>> begin Information provided
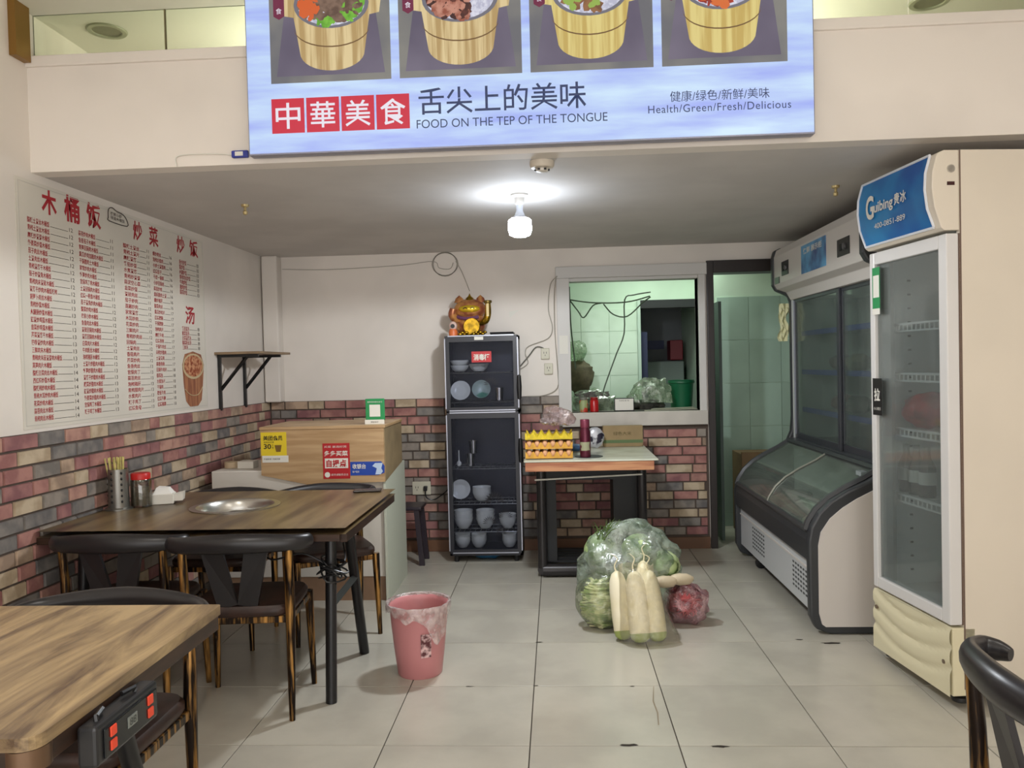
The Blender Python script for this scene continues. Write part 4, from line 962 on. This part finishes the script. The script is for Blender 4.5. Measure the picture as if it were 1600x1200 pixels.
# plastic bag above eggs
t=bag('crumpled_bag','crumpled clear plastic bag lying on top of the egg trays','x' and (.0,5.72,.0),(.11,.08,.11),glass('bag_film_pinkish',(240,228,228),.12,.12,dens=.2,dcol=(210,190,190),bump=1,bscale=26),11,.5)
t.location.z=0
for ch in t.children: ch.location.z+=1.115; 
for ch in t.children:
    for v in ch.data.vertices: v.co.z=v.co.z*1 if v.co.z>.0041 else noise.noise(v.co*20)*.02
c=(.195,5.62,wz)
t=thing('thermos','dark red thermos flask standing on the marble table','thermos',c); tm=M('maroon_metal',(92,34,52),.28,.5)
put('bottle',MB().lathe([(0,0),(.036,0),(.038,.01),(.038,.18),(.03,.205),(.03,.215)],c,20),tm,t); put('cap',MB().lathe([(.032,.21),(.033,.215),(.033,.262),(.03,.268),(0,.268)],c,20),M('maroon_cap',(120,50,70),.35,.3),t)
put('label_band',MB().lathe([(.0386,.05),(.0386,.11)],c,20),M('thermos_label',(150,150,120),.5,c2=(92,34,52),scale=12,pos=(.45,.5)),t)
t=thing('place_mat','round dark mat under the red thermos','mat',(.2,5.62,wz+.001)); put('disc',MB().lathe([(0,.0),(.10,.0),(.10,.003),(0,.003)],(.22,5.66,wz),24),dark,t)
t=thing('cardboard_box','flat brown cardboard box standing at the back of the marble table','box',(.52,6.3,wz))
put('carton',MB().box(.36,.67,6.28,6.36,wz+.001,wz+.165),M('cardboard',(150,128,92),.8,var=.08,scale=5),t,smooth=False,bev=.003); text('绿色大米',M('print_olive',(80,70,30),.7),t,(.44,6.2785,wz+.09),.14,.03)
put('green_stripe',MB().box(.36,.67,6.279,6.28,wz+.03,wz+.055),M('print_dull_green',(90,110,70),.7),t,smooth=False)
t=thing('snack_packet','silver and dark printed snack packet behind the red thermos','packet',(.29,6.2,wz))
put('pouch',MB().ball((.29,6.22,wz+.083),(.075,.03,.08),14,10,.15,3,4),M('packet_foil',(190,190,195),.3,.3,c2=(50,45,60),scale=12,pos=(.48,.52)),t)
t=thing('blue_packet','blue packet lying beside the thermos on the marble table','packet',(.12,6.0,wz)); put('pouch',MB().ball((.13,6.0,wz+.03),(.07,.05,.028),14,8,.15,3,4),M('packet_blue',(70,110,160),.4),t)
# ---------------------------------------------------------------- display freezer
fz=thing('display_freezer','white and dark grey display freezer with curved glass chest and upright glass doors','freezer',(1.9,5.44,0))
prof=[(1.50,.0),(1.42,.03),(1.388,.10),(1.385,.52),(1.40,.60),(1.445,.68),(1.51,.745),(1.60,.80),(1.72,.855),(1.79,.90),(1.825,.98),(1.835,1.1),(1.835,1.98),(1.82,2.03),(1.77,2.055),(1.725,2.075),(1.70,2.12),(1.70,2.33),(1.715,2.385),(1.76,2.405),(2.40,2.405),(2.40,.0)]
inset=[(1.47,.045),(1.45,.06),(1.435,.12),(1.435,.50),(1.45,.575),(1.50,.65),(1.57,.71),(1.65,.76),(1.75,.81),(1.83,.86),(1.87,.95),(1.88,1.1),(1.88,2.0),(1.86,2.07),(1.80,2.10),(1.75,2.14),(1.74,2.32),(1.77,2.365),(2.40,2.365),(2.40,.045)]
for y0,y1 in ((4.50,4.56),(6.32,6.38)): put('end_frame',MB().prism(prof,y0,y1),dgrey,fz,smooth=False,bev=.012)
wp=M('freezer_white',(214,208,202),.4)
put('end_panel',MB().prism(inset,4.492,4.502),wp,fz,smooth=False); put('end_panel',MB().prism(inset,6.378,6.388),wp,fz,smooth=False)
put('front_panel',MB().box(1.425,1.45,4.56,6.32,.10,.40),M('freezer_front',(196,198,200),.4),fz,smooth=False)
put('panel_rib',MB().box(1.418,1.43,4.56,6.32,.335,.345),wp,fz,smooth=False)
put('under_tray',MB().box(1.45,2.38,4.56,6.32,.09,.11),dark,fz,smooth=False)
put('front_band',MB().prism([(1.40,.40),(1.39,.41),(1.388,.52),(1.40,.575),(1.43,.575),(1.45,.40)],4.56,6.32),dgrey,fz,smooth=False)
put('hood',MB().prism([(1.835,2.0),(1.80,2.06),(1.73,2.085),(1.712,2.12),(1.712,2.33),(1.73,2.385),(1.78,2.40),(2.38,2.40),(2.38,2.0)],4.56,6.32),wp,fz,smooth=False,bev=.004)
vb=None
for (ya,yb2,zt) in ((5.62,5.98,.30),(4.62,4.98,.30)):
    vb=MB()
    for r_ in range(6):
        for k_ in range(7): vb.box(1.4235,1.426,ya+.05*k_,ya+.05*k_+.03,zt-.028*r_,zt-.028*r_+.012)
    o=put('vents',vb,M('vent_dark',(70,72,74),.6),fz,smooth=False); o['kind']='stuff'
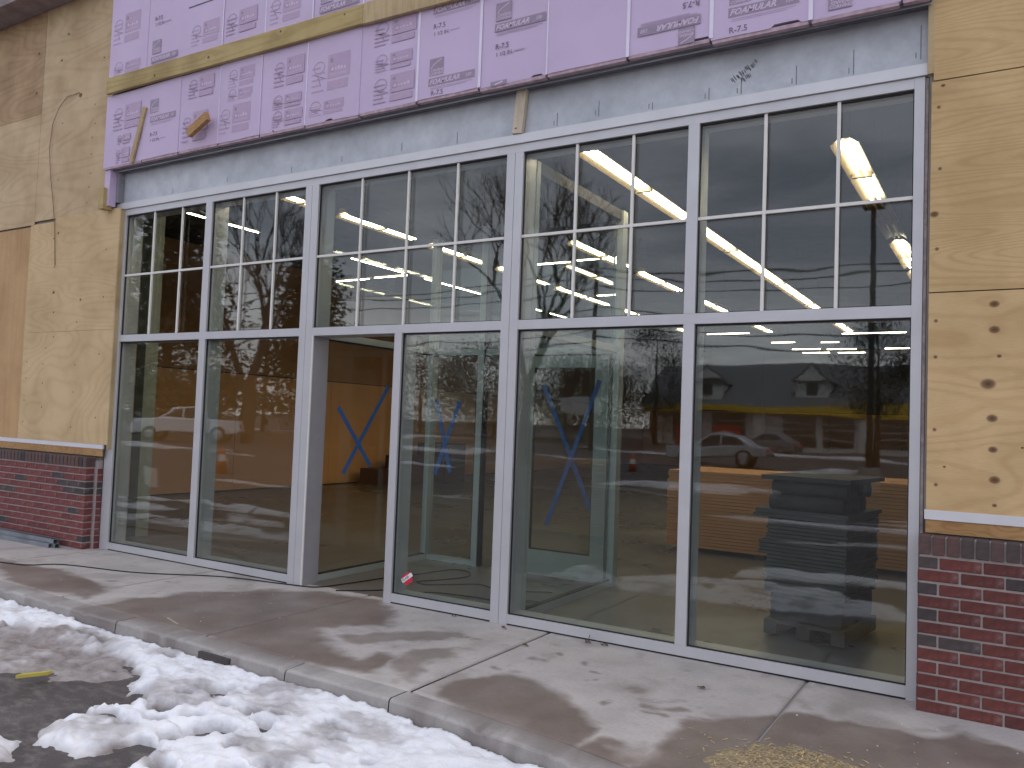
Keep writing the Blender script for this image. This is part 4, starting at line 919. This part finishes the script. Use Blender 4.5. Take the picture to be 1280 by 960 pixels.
def leafy(name, loc, h, wd, seed, lab, conical=False, n=5200, m=None, z0=.12, big=1.0):
    rn = random.Random(seed); t = empty(name, loc, lab, 'tree')
    MB().tube([(0, 0, -.2), (.05, 0, h*.4), (0, .05, h*.92)], [h*.025, h*.017, h*.004], 7).build('trunk', BARK, t, local=True, smooth=True)
    mb = MB(); cl_ = []
    for k in range(70):
        u = rn.random(); z = h*(z0+(1-z0)*u); R_ = wd*(1-u*.95 if conical else math.sqrt(max(.02, 1-(2*u-1)**2)))*rn.uniform(.45, 1)
        a = rn.uniform(0, 6.283); cl_.append((Vector((R_*math.cos(a), R_*math.sin(a), z)), wd*rn.uniform(.14, .30)))
    for k in range(int(n*2.2)):
        c, s_ = rn.choice(cl_); p = c+Vector((rn.gauss(0, s_), rn.gauss(0, s_), rn.gauss(0, s_*.6)))
        a = Vector((rn.uniform(-1, 1), rn.uniform(-1, 1), rn.uniform(-.5, .5))).normalized()*h*.009*big; b = a.cross(Vector((rn.uniform(-1, 1), rn.uniform(-1, 1), 1))).normalized()*h*.006*big
        mb.add([p-a, p+b, p+a, p-b], [(0, 1, 2, 3)])
    mb.build('crown', m or LEAFG, t, local=True); return t
bare_tree((-30.4, -24, G), 15, 4, 'forked bare tree reflected in the second window', 2, .06, 7, .42, .32)
bare_tree((-12.6, -22, G), 13, 12, 'large bare tree reflected beside the centre mullion', 3, -.02, 7, .5, .22)
bare_tree((-40, -32, G), 14, 41, 'bare tree reflected in the leftmost window', 3, .0, 6, .5, .3)
leafy('evergreen_tree', (-45.5, -30, G), 15, 5.0, 2, 'tall dark pine reflected in the leftmost upper window', True, 6500, big=1.8)
leafy('evergreen_tree', (-38.5, -36, G), 12, 3.6, 3, 'shorter dark pine reflected behind the pickup', True, 5000, big=1.8)
leafy('evergreen_tree', (-22.2, -60, G), 9.6, 3.4, 5, 'dark broad tree reflected at the right of the fourth lower pane', False, 5000)
leafy('evergreen_tree', (-1.9, -35, G), 6.6, 2.1, 7, 'small dark tree reflected at the right edge of the lower right pane', False, 4200, z0=.42)
for k, (x, y, h, wd) in enumerate([(-70, -52, 9, 6), (-60, -60, 10, 7), (-50, -64, 8, 7), (-42, -66, 9, 6), (-34, -70, 8, 6), (-30, -64, 6.5, 5), (-84, -46, 11, 7)]):
    leafy('distant_tree', (x, y, G), h, wd, 50+k, 'distant dark tree on the skyline, '+['fifth from the left', 'third from the right end', 'beside the pylon sign', 'left of the pylon sign', 'right behind the pylon sign', 'lowest, next to the shop', 'leftmost and tallest'][k], False, 5200, big=1.7, m=simple('winter_scrub', (.07, .055, .04), .9, .4, 2))

def wheel(parent, x, y, r_=.34, wd=.22):
    t = MB(); n = 20; vs_ = []; 
    for yy, rr_ in ((-wd/2, r_*.6), (-wd/2, r_*.93), (-wd/2+.03, r_), (wd/2-.03, r_), (wd/2, r_*.93), (wd/2, r_*.6)):
        vs_ += [(x+rr_*math.cos(a*6.2832/n), y+yy, r_+rr_*math.sin(a*6.2832/n)) for a in range(n)]
    t.add(vs_, [(i*n+j, i*n+(j+1) % n, (i+1)*n+(j+1) % n, (i+1)*n+j) for i in range(5) for j in range(n)])
    w_ = t.build('wheel', BLACKR, parent, local=True, smooth=True)
    rm = MB(); rm.tube([(x, y-wd/2+.02, r_), (x, y+wd/2-.02, r_)], r_*.6, 12)
    rm.build('rim', simple('rim_silver', (.45, .45, .47), .35, .1, 4, .6), w_, local=True)
def vehicle(name, loc, rz, lab, cat, body, cabin, glassq, paint, W=1.78, wheels=(.85, 3.5), r_=.34):
    t = empty(name, loc, lab, cat, rz=rz)
    o = MB().prism(body, 'y', -W/2, W/2).build('body', paint, t, local=True); fixnormals(o)
    b = o.modifiers.new('bevel', 'BEVEL'); b.width = .07; b.segments = 3; b.limit_method = 'ANGLE'
    # cabin tapers inwards
    n = len(cabin); w0, w1 = W/2-.05, W/2-.24; zmin = min(p[1] for p in cabin); zmax = max(p[1] for p in cabin)
    wf = lambda z: w0+(w1-w0)*(z-zmin)/(zmax-zmin)
    vs_ = [(p[0], -wf(p[1]), p[1]) for p in cabin]+[(p[0], wf(p[1]), p[1]) for p in cabin]
    c = MB().add(vs_, [tuple(range(n)), tuple(range(2*n-1, n-1, -1))]+[((i+1) % n, i, n+i, n+(i+1) % n) for i in range(n)]).build('cabin', paint, t, local=True); fixnormals(c)
    b = c.modifiers.new('bevel', 'BEVEL'); b.width = .05; b.segments = 2
    G_ = simple('car_glass', (.02, .025, .03), .08, .1)
    for q in glassq:
        for sgn in (-1, 1):
            pl = [(p[0], sgn*(wf(p[1])+.012), p[1]) for p in q]; pi = [(p[0], sgn*(wf(p[1])-.02), p[1]) for p in q]; k = len(q)
            MB().add(pl+pi, [tuple(range(k)), tuple(range(2*k-1, k-1, -1))]+[((i+1) % k, i, k+i, k+(i+1) % k) for i in range(k)]).build('side_window', G_, t, local=True)
    for x in wheels:
        for y in (-W/2+.10, W/2-.10): wheel(t, x, y, r_)
    xm = max(p[0] for p in body)
    for y in (-W/2+.25, W/2-.25): MB().box(-.02, .05, y-.16, y+.16, .62, .76).build('headlight', simple('lens', (.6, .6, .6), .2), t, local=True); MB().box(xm-.05, xm+.02, y-.14, y+.14, .68, .86).build('tail_light', RED, t, local=True)
    MB().box(-.06, .02, -W/2+.1, W/2-.1, .32, .5).build('bumper', DARK, t, local=True); MB().box(xm-.02, xm+.06, -W/2+.1, W/2-.1, .34, .5).build('bumper', DARK, t, local=True)
    return t
WP = simple('white_paint', (.85, .85, .86), .3, .03, 2, 0, 0); SP = simple('silver_paint', (.42, .45, .48), .3, .03, 2, .4, 0)
sed_b = [(0, .3), (.02, .62), (.25, .78), (1.2, .92), (3.7, .96), (4.35, .90), (4.5, .6), (4.48, .3)]
sed_c = [(1.15, .88), (1.95, 1.38), (2.5, 1.44), (3.2, 1.40), (3.95, .92)]
sed_g = [[(1.42, .96), (2.0, 1.34), (2.42, 1.37), (2.42, .96)], [(2.5, .96), (2.5, 1.37), (3.15, 1.33), (3.6, .96)]]
vehicle('parked_car', (-10.3, -31.5, G), R(-4), 'silver sedan reflected in the lower right window', 'car', sed_b, sed_c, sed_g, SP)
vehicle('parked_car', (-14.5, -58, G), R(6), 'grey sedan reflected further back beside the silver one', 'car', sed_b, sed_c, sed_g, simple('grey_paint', (.2, .21, .23), .3, .03, 2, .3, 0))
pk_b = [(0, .4), (.0, .82), (.15, .98), (1.35, 1.05), (2.0, 1.1), (3.3, 1.1), (5.2, 1.1), (5.3, .5), (5.2, .42)]
pk_c = [(1.3, 1.04), (1.95, 1.70), (2.3, 1.78), (3.2, 1.76), (3.35, 1.06)]
vehicle('pickup_truck', (-34.4, -20.4, G), R(-38), 'white pickup truck reflected in the two left lower windows', 'pickup truck', pk_b, pk_c, [[(1.6, 1.16), (2.05, 1.64), (2.45, 1.68), (2.45, 1.16)], [(2.55, 1.16), (2.55, 1.68), (3.1, 1.68), (3.18, 1.16)]], WP, 1.9, (.95, 4.2), .38)

# shop with dormers
sh = empty('roadside_shop', (-13, -74, G), 'low shop with two white dormers and a yellow fascia, reflected in the lower right window', 'shop')
WW = simple('white_siding', (.62, .62, .60), .7, .05); RF = simple('shingle_roof', (.17, .175, .18), .9, .15, 3); YF = simple('yellow_fascia', (.75, .48, .03), .5, .05); GD = simple('shop_glass', (.03, .035, .04), .15, .2); RD = simple('red_panel', (.45, .03, .03), .5, .1)
MB().box(-27, 6, -84, -71, G, 3.6).build('wall', WW, sh)
o = MB().prism([(-70.2, 3.75), (-77.5, 7.9), (-84.8, 3.75)], 'x', -28, 7).build('roof', RF, sh); fixnormals(o)
MB().box(-27.5, 6.5, -70.6, -70.1, 3.0, 3.9).build('fascia', YF, sh)
for x in (-21.5, -11.9):
    d_ = MB().box(x-1.4, x+1.4, -75.0, -71.6, 4.3, 6.2).build('dormer', WW, sh)
    o = MB().prism([(x-1.75, 6.1), (x, 7.5), (x+1.75, 6.1)], 'y', -76.5, -71.3).build('dormer_roof', RF, d_); fixnormals(o)
    o = MB().prism([(x-1.4, 6.15), (x, 7.25), (x+1.4, 6.15)], 'y', -71.4, -71.26).build('gable', WW, d_); fixnormals(o)
    MB().box(x-.45, x+.45, -71.6, -71.55, 4.9, 6.0).build('window', GD, d_)
for x0, x1 in ((-24.5, -21.8), (-20.8, -17.6), (-14.2, -11.4), (-10.8, -8.2), (-6.2, -2.6), (-1.5, 2.5)):
    f_ = MB().box(x0, x1, -71.0, -70.93, .4, 2.8).build('window', GD, sh)
    for k in range(1, 4): MB().box(x0, x1, -70.93, -70.90, .4+.6*k-.03, .4+.6*k+.03).build('sash_bar', WW, f_)
for x0, x1 in ((-24, -22), (-20.5, -18)): MB().box(x0, x1, -70.9, -70.3, G, 1.7).build('vending_panel', RD, sh)
for x in (-26, -16.2, -7.2, -2): MB().box(x-.5, x+.5, -70.95, -70.5, G, 3.0).build('pillar', WW, sh)
# light pole
lp = empty('lot_light', (-.2, -20, G), 'tall parking lot light with square head, reflected in the right window', 'street light')
MB().tube([(0, 0, 0), (0, 0, 8.1)], [.10, .07], 10).build('pole', DARK, lp, local=True, smooth=True); MB().box(-.28, .28, -.2, .2, 8.1, 8.28).build('lamp_head', DARK, lp, local=True); MB().tube([(0, 0, 0), (0, 0, .6)], .28, 12).build('base', simple('pole_base', (.35, .34, .33), .9), lp, local=True)
# pylon sign
pg = empty('pylon_sign', (-21.8, -45, G), 'brown roadside pylon sign with a white board below, reflected in the vestibule door', 'sign')
MB().box(-1.5, 1.5, -.2, .2, 3.55, 5.2).build('sign_panel', simple('brown_sign', (.06, .035, .02), .6), pg, local=True); MB().box(-1.3, 1.4, -.18, .18, 2.3, 3.45).build('lower_panel', simple('white_sign', (.55, .55, .55), .6), pg, local=True)
for x in (-1.1, 1.1): MB().box(x-.12, x+.12, -.1, .1, 0, 3.6).build('leg', DARK, pg, local=True)
# utility poles and wires
for k, (x, lb) in enumerate([(-47, 'utility pole reflected far left'), (-18.5, 'utility pole reflected near the vestibule door'), (10, 'utility pole at the right end of the wires')]):
    up = empty('utility_pole', (x, -40, G), lb, 'utility pole'); MB().tube([(0, 0, 0), (0, 0, 11.5)], [.17, .12], 9).build('pole', BARK, up, local=True, smooth=True); MB().box(-.08, .08, -1.2, 1.2, 10.6, 10.75).build('cross_arm', BARK, up, local=True)
wr = empty('power_lines', (-20, -40, 9), 'sagging power lines between the utility poles', 'power lines')
for (za, zb_, yo) in ((10.75, 10.9, -1.1), (10.75, 10.9, 1.1), (10.0, 9.9, 0), (8.6, 8.4, 0), (7.6, 7.3, 0), (6.9, 6.6, .1)):
    for xa, xb_ in ((-90, -47), (-47, -18.5), (-18.5, 10), (10, 60)):
        pts = [(xa+(xb_-xa)*t/14, -40+yo, za+(zb_-za)*t/14+4*.9*((t/14)**2-(t/14))) for t in range(15)]
        MB().tube(pts, .035, 4).build('wire', BLACKR, wr)
# cones and barricade
OC = simple('cone_orange', (.6, .09, .02), .6, .1)
for k, (x, y, lb) in enumerate([(-13.9, -8.9, 'orange traffic cone reflected low in the second window'), (-8.0, -21.5, 'orange traffic cone reflected beside the vestibule post')]):
    c = empty('traffic_cone', (x, y, G), lb, 'traffic cone'); MB().tube([(0, 0, .03), (0, 0, .7)], [.15, .03], 12).build('cone', OC, c, local=True, smooth=True); MB().box(-.2, .2, -.2, .2, 0, .035).build('base', BLACKR, c, local=True); MB().tube([(0, 0, .33), (0, 0, .47)], [.105, .078], 12).build('band', WHT, c, local=True)
ab = empty('folding_sign', (-11.65, -5.3, G), 'blank white folding board standing in the lot, reflected in the leftmost window', 'folding board')
MB().obox((-.13, 0, .22), (.10, .02, 0), (0, .012, 0), (0, .03, .2)).build('panel', PAPER, ab, local=True); MB().obox((.10, .03, .20), (.10, -.02, 0), (0, .012, 0), (0, .03, .2)).build('panel', PAPER, ab, local=True)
>> end Information provided
◆ Exercise objective ◆
Pull out every line holding "part" from the records above, and copy it.

◆ Written answer ◆
The Blender Python script for this scene continues. Write part 4, from line 962 on. This part finishes the script. The script is for Blender 4.5. Measure the picture as if it were 1600x1200 pixels.
Keep writing the Blender script for this image. This is part 4, starting at line 919. This part finishes the script. Use Blender 4.5. Take the picture to be 1280 by 960 pixels.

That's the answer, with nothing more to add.